Если взглянуть на юго-западный угол мраморной одежды, видно, что часть мрамора, одевающего переднюю сторону ложа и верхнего карниза, была когда-то отломана и снова приставлена. К стыду наших богомольцев, рассказывают, что этот кусок был тайно отломлен одним из наших по чувству неразумной ревности. Когда пропажа эта была замечена пономарем и донесено о сем наместнику Патриарха, митрополиту Мелетию, он немедленно приказал объявить богомольцам, что если в течение назначенного времени не будет принесен к нему похищенный камень, то виновный будет предан проклятию. Угроза подействовала на неразумного похитителя, — отбитый кусок был принесен и приклеен на свое место.

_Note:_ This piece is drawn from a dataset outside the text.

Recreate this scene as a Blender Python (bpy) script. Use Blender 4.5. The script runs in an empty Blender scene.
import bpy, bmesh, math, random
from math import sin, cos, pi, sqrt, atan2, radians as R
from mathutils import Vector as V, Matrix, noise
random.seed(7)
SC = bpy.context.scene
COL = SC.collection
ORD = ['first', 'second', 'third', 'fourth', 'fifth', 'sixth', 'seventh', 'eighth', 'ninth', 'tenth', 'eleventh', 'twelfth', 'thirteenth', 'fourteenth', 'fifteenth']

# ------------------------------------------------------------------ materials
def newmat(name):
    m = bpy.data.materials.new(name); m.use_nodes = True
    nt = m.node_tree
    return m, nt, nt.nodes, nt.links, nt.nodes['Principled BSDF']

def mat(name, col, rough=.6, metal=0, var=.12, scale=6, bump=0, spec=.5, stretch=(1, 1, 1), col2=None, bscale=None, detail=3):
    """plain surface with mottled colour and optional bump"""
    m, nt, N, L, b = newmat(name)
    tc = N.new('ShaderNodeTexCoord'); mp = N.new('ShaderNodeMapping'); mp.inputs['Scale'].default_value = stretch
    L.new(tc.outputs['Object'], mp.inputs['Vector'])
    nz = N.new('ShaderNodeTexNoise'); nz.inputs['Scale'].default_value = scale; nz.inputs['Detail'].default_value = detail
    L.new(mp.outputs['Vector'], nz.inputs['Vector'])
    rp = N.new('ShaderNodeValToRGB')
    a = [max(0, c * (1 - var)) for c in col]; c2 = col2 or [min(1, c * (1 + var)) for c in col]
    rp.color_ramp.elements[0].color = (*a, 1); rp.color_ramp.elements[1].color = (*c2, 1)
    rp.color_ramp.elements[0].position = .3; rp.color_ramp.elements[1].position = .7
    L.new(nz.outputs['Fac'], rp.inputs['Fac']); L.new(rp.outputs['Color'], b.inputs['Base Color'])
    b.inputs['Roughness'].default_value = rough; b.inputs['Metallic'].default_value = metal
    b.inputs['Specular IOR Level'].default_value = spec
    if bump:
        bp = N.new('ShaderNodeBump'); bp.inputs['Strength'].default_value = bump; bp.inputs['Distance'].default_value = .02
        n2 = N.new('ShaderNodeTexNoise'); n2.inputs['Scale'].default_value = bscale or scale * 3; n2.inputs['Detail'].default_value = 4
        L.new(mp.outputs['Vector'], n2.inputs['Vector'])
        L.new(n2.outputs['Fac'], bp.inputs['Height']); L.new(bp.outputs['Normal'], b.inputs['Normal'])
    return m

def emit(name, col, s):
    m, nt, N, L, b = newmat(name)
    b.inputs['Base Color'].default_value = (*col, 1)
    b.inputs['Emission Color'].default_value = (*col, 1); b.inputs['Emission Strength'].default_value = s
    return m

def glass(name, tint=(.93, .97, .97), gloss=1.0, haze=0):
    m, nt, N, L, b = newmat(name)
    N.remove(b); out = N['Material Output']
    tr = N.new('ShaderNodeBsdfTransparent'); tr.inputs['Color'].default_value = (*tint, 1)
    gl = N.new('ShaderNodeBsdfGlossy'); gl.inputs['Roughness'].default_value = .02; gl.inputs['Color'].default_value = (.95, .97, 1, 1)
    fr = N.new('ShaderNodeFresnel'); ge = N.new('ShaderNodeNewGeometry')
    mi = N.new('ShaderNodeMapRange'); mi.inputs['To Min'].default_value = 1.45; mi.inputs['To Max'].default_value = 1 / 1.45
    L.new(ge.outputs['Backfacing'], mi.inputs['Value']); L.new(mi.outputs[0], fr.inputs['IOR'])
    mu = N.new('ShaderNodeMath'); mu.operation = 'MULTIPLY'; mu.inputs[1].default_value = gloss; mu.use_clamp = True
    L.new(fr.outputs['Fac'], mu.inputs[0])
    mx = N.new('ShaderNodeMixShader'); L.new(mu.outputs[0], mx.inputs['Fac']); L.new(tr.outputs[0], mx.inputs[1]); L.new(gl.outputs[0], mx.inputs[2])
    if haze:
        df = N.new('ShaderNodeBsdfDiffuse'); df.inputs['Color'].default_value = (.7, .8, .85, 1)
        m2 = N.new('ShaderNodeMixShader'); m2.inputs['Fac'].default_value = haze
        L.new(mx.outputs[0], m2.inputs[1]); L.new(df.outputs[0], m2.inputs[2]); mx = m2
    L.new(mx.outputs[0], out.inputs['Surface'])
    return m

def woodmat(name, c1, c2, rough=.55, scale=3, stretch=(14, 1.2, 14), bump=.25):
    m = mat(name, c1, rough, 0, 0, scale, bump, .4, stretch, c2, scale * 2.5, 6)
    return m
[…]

<…> Поверхность мрамора, одевающего посмертное ложе Источника жизни, часто умащается ароматами и окропляется благоуханиями (розовою водою); еще чаще омывается она слезами покаяния, умиления и любви, ежечасно льющимися на этот единственный Гроб, который не даст мертвеца в день судный. «Воста бо, несть зде … и паки приидет судити миру, егоже созда».
Имея довольно времени, чтобы собрать свои мысли <…> с наклоненной головою и сокрушенным сердцем вошел я в погребальную пещеру и лишь слезами покаяния и сокрушения мог выразить чувства, волновавшие меня в эту незабвенную минуту.
Но где найду слов выразить, что чувствовал, прощаясь с этою великою святынею через 16 месяцев, при разлуке со святым градом? Не обинуясь скажу, что если бы в то время, когда я, стоя на коленях и наклоня голову на драгоценный мрамор, прильнул к нему горящими устами, роняя на его благоухающую поверхность горькие слезы о разлуке с сею святынею, если бы кто-нибудь, говорю, в это время подойдя сзади, отделил мою голову от плеч, — последнее мое слово было бы благодарение ему, как благодетелю души моей!... «Воистину бо яко живоносец, яко рая краснейший и чертога всякого царского показася светлейший мне, Христе, Гроб Твой, источник нашего воскресения». [Леонид (Кавелин), архим. Там же. С. 65–68.]